Need help with this setup. I know this isnt a purely mikrotik related topic, anyways..

Ill be connecting a Linux Server with 2 NICs bonded to 2 Different Mikrotik CRS125.
The 2 Mikrotiks were configure with a vlan interface both with the same IP address.
bond setup.png

Will this setup work? Any users here using this setup?

First of all, your switches are going to need different IP addresses. Second, you need to put a bridge containing the two router interfaces that act as up/downlinks to the switches, and enable spanning-tree on that bridge. What you’re doing is setting up a redundant switching fabric. If your link fails to one switch, the server becomes accessible via the same IP address on the other switch. Without the bridged interfaces at the router, devices on the first switch won’t be able to talk to anything on the second switch.

Another option would be to use a single switch fabric…in other words, create a trunk between the two switches. If STP is enabled on the bridged router interfaces, only one of those uplinks to the router will be active at a time, preventing a routing loop. This way, you don’t have to rely on the CPU of the router to bridge traffic between the switches…it will all run at wire speed across the switch-to-switch trunk.

You can’t do bonding like this. Bonding connections must be between the same two devices (stacked switches count as a single device in this case) - even if it happens to work, things could be strange… suppose the linux-switch1 link fails, and then router-switch2 link fails. In your proposed configuration, this would completely break the connection between the router and the linux box.

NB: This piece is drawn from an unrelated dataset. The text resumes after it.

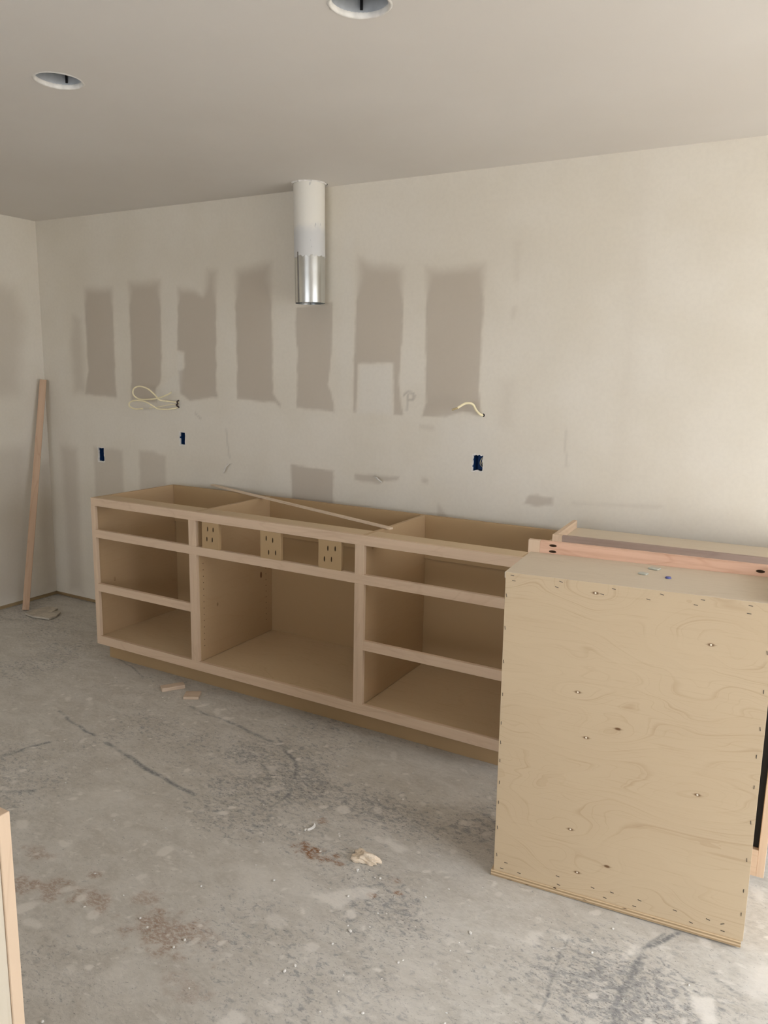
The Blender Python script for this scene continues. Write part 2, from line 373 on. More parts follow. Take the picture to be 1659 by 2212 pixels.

The only option for you is to use a bridged interface with (R)STP between the Linux box and the switches / between the router and the switches.
As was pointed out in the thread, you should also make a link directly between the two switches.

This STP solution gives high-availability (fault tolerance), but not improved bandwidth.

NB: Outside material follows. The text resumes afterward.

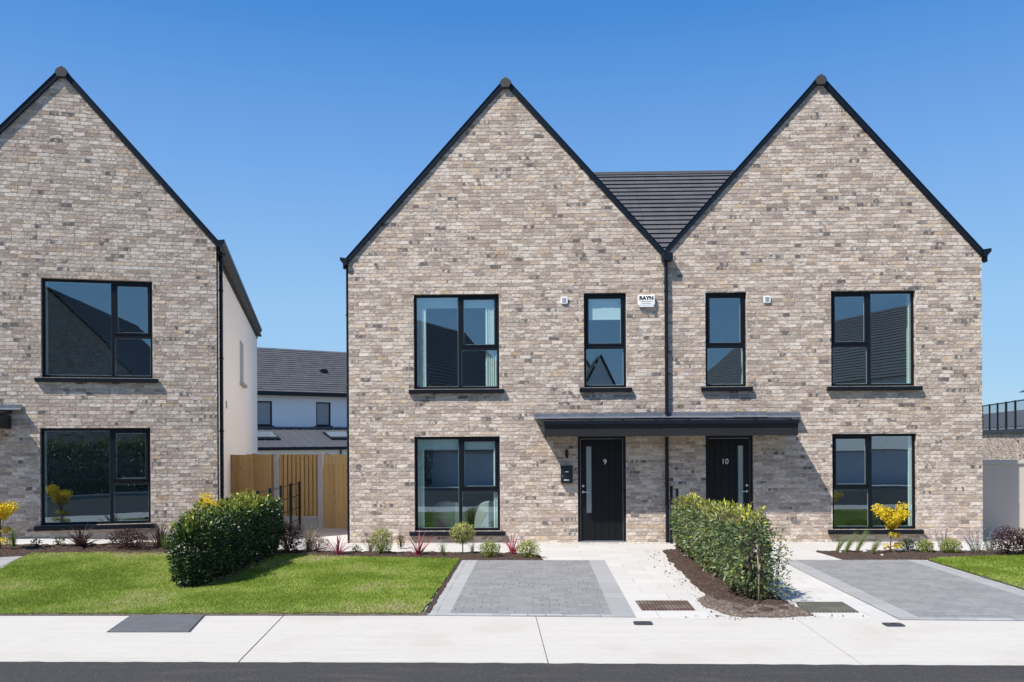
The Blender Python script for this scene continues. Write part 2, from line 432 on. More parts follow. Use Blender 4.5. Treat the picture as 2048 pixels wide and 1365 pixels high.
def make_cover(name, a, b, sx, sy, rust):
    k = NT(name); v = k.coords(); sp = k.n('ShaderNodeSeparateXYZ'); k.l(v, sp.inputs[0])
    fx = k.math('ABSOLUTE', k.math('SUBTRACT', k.math('FRACT', k.math('DIVIDE', sp.outputs[0], sx)), .5))
    fy = k.math('ABSOLUTE', k.math('SUBTRACT', k.math('FRACT', k.math('DIVIDE', sp.outputs[1], sy)), .5))
    grid = k.math('MULTIPLY', k.sstep(fx, .08, .16), k.sstep(fy, .08, .16))
    n = k.noise(v, 4., 5.)
    c = k.mix(n, a, b)
    c = k.mix(k.math('MULTIPLY', k.sstep(k.noise(v, 3., 4.), .48, .62), .6), c, rust)
    c = k.mix(grid, [x*.4 for x in a], c)
    k.principled(c, .6, .3, k.bump(grid, .8, .006), .4); return k.m
M['cover_grey'] = make_cover('grey_chequer_cover', (.15, .155, .16), (.30, .305, .31), .03, .03, (.21, .185, .16))
M['cover_rust'] = make_cover('rusty_cover', (.13, .082, .060), (.23, .155, .12), .045, .045, (.36, .30, .26))
M['cover_olive'] = make_cover('weathered_cover', (.13, .12, .095), (.22, .205, .16), .045, .045, (.28, .26, .21))
M['cover_small'] = plain('small_iron_cover', (.055, .06, .07), .6, .3, .25, 14., .6)

def make_leaf(name, stops, rough=.45, transl=.3, spec=.5):
    k = NT(name); at = k.n('ShaderNodeAttribute', attribute_name='tone')
    c = k.ramp(at.outputs['Fac'], stops)
    p = k.n('ShaderNodeBsdfPrincipled'); k.l(c, p.inputs['Base Color']); p.inputs['Roughness'].default_value = rough
    p.inputs['Specular IOR Level'].default_value = spec
    t = k.n('ShaderNodeBsdfTranslucent'); k.l(c, t.inputs[0])
    mx = k.n('ShaderNodeMixShader'); mx.inputs[0].default_value = transl
    k.l(p.outputs[0], mx.inputs[1]); k.l(t.outputs[0], mx.inputs[2]); k.l(mx.outputs[0], k.out.inputs[0]); return k.m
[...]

And yes, you should use a different IP for each switch.

I think when he’s talking about bonding, he’s referring to Active/Backup NIC teaming. A lot of Linux/UNIX systems handle this using the bonding kernel driver. This is great for organizations running fully redundant switching fabrics (I’ve seen many that do this). A dual-point failure like you described is possible, but highly unlikely, and would be mitigated if you used two routers in an Active/Backup configuration (VRRP).

Redundant switch fabrics are used most often where mission-critical services cannot tolerate any downtime whatsoever. If every endpoint uses Active/Backup NIC teaming and runs one interface to each switch fabric, you maintain availability of all devices even if an entire switch dies. The bridge interface on the router would not see two paths to each endpoint, because only half of the NIC team is actually active at any given time. STP would not be needed in this scenario.

If we create a link between the switches, we increase the size of the switch fabric, and allow wire-speed communication between switch1 devices and switch2 devices without taxing the router’s CPU for bridging. STP is required in this scenario, as the router can see two paths to each device. Despite this, the endpoints can still use Active/Backup NIC teaming to separate switches, as only one link from the switch stack to the endpoint will be active at any time.

None of these configurations increase overall potential throughput to the server.

NIC teaming, yeah - My concern was just that OP was expecting to have LACP between the router and the switches, or between the router and host via the switches, or something strange like that.

Redundant fabrics makes sense in the “nic teaming” sense.